# Brief
Set down each line from the one containing "Continue the Blender" to the one containing "1.487), '-y', .004), m_white, r)", inclusive, exactly as written and with nothing further.

-------

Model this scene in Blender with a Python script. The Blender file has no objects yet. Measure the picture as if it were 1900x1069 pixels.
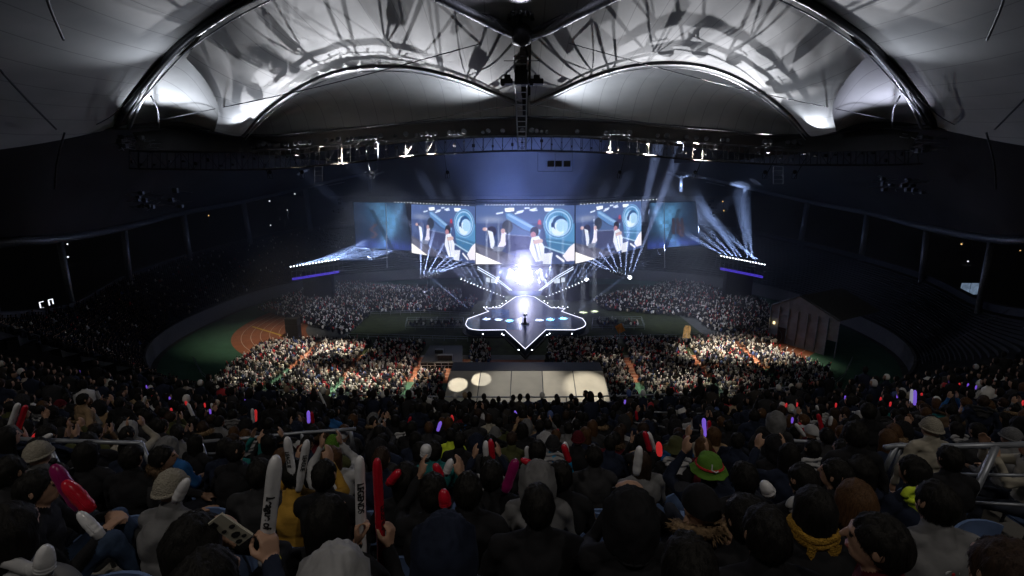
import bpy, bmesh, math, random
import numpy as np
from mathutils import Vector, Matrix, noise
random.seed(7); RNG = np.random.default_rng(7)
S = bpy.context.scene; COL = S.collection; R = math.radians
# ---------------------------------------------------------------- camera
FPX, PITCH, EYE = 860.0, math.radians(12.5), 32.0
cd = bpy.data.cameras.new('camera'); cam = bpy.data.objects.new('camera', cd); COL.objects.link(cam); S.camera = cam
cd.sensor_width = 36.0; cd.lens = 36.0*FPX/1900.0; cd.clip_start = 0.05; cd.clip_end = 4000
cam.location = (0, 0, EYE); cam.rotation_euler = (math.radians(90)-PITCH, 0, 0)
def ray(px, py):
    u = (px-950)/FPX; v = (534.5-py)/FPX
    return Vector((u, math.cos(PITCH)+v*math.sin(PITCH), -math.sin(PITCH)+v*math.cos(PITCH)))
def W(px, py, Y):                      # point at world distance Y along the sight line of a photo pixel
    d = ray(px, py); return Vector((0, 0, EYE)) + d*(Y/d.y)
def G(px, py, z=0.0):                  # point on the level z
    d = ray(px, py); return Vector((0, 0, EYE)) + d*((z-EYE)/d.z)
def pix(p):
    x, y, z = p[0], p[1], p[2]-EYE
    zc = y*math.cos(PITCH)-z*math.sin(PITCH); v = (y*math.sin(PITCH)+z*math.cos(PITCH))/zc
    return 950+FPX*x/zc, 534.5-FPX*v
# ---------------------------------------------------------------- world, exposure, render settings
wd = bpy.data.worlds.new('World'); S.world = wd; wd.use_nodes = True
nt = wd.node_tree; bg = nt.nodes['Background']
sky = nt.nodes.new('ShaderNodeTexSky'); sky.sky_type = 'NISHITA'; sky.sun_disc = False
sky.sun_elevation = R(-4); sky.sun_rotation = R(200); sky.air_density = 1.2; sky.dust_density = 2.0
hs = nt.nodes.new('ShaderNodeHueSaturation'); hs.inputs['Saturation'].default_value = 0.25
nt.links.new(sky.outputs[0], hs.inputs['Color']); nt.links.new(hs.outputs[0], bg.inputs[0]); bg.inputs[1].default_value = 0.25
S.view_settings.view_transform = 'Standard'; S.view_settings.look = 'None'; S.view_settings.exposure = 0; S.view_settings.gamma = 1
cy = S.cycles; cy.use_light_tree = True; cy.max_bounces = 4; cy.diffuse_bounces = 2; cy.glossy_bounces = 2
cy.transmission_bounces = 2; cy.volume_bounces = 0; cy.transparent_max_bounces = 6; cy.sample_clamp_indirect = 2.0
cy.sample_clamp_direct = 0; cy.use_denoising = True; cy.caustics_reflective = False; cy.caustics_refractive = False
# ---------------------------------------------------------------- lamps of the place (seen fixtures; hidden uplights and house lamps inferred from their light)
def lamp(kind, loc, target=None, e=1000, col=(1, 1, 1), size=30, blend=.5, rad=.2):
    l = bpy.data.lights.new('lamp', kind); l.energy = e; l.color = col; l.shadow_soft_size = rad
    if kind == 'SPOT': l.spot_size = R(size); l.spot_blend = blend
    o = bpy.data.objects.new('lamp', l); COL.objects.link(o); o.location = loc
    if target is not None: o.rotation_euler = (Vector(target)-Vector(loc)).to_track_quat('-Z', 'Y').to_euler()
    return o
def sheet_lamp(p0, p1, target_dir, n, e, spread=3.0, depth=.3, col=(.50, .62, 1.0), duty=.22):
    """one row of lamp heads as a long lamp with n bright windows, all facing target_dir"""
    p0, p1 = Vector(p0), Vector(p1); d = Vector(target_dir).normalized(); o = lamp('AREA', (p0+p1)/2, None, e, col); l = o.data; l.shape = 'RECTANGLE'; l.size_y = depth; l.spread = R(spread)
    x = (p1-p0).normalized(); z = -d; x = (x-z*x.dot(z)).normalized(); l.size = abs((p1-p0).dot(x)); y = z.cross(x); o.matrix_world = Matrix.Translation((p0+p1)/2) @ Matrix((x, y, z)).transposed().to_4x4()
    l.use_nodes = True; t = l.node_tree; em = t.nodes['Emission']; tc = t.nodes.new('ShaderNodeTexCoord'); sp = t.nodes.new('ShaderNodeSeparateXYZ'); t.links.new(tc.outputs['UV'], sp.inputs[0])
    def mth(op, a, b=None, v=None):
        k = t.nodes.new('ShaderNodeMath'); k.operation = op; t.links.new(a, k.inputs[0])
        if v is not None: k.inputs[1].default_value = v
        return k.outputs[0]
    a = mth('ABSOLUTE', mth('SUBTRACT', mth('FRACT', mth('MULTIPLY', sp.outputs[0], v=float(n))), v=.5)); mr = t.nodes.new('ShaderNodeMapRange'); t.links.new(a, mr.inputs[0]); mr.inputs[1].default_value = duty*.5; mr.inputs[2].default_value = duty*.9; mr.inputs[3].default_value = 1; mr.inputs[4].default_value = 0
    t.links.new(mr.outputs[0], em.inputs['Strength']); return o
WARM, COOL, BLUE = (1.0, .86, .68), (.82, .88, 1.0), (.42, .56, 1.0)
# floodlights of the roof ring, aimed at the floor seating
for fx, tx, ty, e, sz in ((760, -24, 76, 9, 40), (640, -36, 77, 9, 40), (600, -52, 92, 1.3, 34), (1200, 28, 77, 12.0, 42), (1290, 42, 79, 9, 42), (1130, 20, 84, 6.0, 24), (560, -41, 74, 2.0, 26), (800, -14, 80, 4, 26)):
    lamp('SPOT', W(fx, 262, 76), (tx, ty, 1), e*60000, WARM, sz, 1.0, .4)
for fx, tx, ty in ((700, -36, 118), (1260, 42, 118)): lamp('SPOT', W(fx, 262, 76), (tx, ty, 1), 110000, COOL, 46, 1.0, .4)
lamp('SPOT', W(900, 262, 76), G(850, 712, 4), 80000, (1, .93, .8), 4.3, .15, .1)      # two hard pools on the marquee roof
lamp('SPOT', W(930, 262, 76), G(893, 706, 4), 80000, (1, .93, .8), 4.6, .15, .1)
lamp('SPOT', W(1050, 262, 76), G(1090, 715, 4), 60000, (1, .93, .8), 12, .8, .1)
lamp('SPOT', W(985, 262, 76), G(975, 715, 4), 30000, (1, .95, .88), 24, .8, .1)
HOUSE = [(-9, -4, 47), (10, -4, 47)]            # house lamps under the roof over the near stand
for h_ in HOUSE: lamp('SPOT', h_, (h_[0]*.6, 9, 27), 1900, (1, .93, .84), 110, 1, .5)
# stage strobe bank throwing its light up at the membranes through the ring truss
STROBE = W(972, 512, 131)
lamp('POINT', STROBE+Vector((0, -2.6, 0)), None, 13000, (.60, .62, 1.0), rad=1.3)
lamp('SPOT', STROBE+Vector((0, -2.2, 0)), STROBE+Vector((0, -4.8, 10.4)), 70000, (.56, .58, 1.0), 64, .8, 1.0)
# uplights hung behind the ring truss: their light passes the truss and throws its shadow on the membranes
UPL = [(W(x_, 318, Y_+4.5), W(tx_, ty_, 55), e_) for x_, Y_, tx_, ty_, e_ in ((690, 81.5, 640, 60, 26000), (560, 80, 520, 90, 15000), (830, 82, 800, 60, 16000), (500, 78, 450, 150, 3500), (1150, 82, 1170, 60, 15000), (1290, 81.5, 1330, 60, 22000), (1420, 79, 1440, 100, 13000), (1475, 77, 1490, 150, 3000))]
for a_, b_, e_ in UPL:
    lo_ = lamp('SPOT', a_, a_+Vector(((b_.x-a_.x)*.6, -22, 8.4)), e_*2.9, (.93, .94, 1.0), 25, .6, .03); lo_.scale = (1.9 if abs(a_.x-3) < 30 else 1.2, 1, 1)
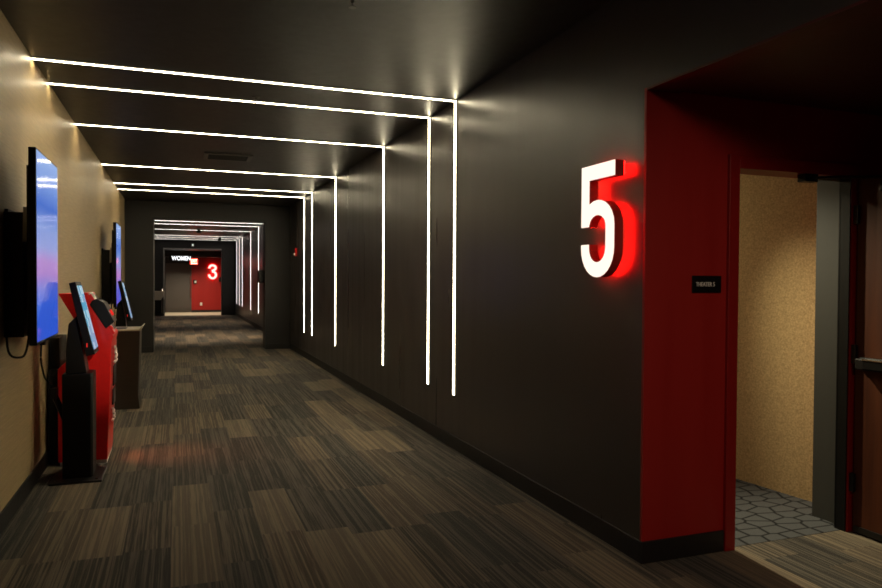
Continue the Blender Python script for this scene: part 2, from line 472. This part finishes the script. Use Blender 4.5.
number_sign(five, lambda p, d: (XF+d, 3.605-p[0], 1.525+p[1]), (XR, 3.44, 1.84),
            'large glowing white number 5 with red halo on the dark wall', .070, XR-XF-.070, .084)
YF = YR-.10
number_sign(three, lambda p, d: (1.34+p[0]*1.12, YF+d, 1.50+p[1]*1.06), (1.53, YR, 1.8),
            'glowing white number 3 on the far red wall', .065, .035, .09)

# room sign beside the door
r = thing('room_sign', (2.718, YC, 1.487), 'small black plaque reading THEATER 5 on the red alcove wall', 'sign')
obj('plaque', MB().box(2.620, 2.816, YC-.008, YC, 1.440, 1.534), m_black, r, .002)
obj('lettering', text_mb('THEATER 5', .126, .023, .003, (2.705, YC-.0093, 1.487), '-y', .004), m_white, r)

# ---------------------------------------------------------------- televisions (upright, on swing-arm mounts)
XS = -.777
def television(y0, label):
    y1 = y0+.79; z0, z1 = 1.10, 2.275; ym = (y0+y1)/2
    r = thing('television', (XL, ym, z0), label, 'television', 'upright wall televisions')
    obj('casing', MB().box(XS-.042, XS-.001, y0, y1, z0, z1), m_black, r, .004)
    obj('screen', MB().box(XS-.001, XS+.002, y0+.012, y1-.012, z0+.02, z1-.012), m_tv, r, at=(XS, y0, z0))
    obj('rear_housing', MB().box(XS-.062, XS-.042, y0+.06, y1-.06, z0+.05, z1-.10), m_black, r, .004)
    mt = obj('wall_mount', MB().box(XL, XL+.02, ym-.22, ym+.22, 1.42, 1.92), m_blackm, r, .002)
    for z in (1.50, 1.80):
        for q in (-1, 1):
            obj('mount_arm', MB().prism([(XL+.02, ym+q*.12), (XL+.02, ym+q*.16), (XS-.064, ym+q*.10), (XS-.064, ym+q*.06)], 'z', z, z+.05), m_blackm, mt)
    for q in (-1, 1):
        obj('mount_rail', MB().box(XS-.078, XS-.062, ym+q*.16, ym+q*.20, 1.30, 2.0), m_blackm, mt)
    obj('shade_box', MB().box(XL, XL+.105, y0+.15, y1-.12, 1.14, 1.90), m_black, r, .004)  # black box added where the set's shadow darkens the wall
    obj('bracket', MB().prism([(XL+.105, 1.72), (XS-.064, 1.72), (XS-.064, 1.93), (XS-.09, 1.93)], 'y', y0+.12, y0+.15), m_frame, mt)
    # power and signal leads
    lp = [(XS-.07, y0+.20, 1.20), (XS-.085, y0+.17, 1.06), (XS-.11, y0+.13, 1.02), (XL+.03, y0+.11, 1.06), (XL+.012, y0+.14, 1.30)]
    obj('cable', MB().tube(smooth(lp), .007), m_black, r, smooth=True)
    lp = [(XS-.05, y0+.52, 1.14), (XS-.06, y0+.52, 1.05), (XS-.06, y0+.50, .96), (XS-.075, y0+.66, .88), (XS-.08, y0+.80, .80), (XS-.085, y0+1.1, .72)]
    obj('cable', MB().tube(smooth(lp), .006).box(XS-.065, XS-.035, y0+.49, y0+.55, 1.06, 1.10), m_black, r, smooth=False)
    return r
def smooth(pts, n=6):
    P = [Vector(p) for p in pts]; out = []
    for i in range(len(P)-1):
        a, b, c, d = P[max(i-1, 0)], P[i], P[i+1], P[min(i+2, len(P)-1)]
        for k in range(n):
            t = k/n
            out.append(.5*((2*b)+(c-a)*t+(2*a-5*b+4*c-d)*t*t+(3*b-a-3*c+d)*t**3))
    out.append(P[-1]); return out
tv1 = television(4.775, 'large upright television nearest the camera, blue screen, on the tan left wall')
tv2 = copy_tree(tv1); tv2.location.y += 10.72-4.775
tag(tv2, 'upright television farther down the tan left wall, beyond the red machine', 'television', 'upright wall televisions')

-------

# Completed task
Continue the Blender Python script for this scene: part 2, from line 472. This part finishes the script. Use Blender 4.5.
number_sign(five, lambda p, d: (XF+d, 3.605-p[0], 1.525+p[1]), (XR, 3.44, 1.84),
            'large glowing white number 5 with red halo on the dark wall', .070, XR-XF-.070, .084)
YF = YR-.10
number_sign(three, lambda p, d: (1.34+p[0]*1.12, YF+d, 1.50+p[1]*1.06), (1.53, YR, 1.8),
            'glowing white number 3 on the far red wall', .065, .035, .09)

# room sign beside the door
r = thing('room_sign', (2.718, YC, 1.487), 'small black plaque reading THEATER 5 on the red alcove wall', 'sign')
obj('plaque', MB().box(2.620, 2.816, YC-.008, YC, 1.440, 1.534), m_black, r, .002)
obj('lettering', text_mb('THEATER 5', .126, .023, .003, (2.705, YC-.0093, 1.487), '-y', .004), m_white, r)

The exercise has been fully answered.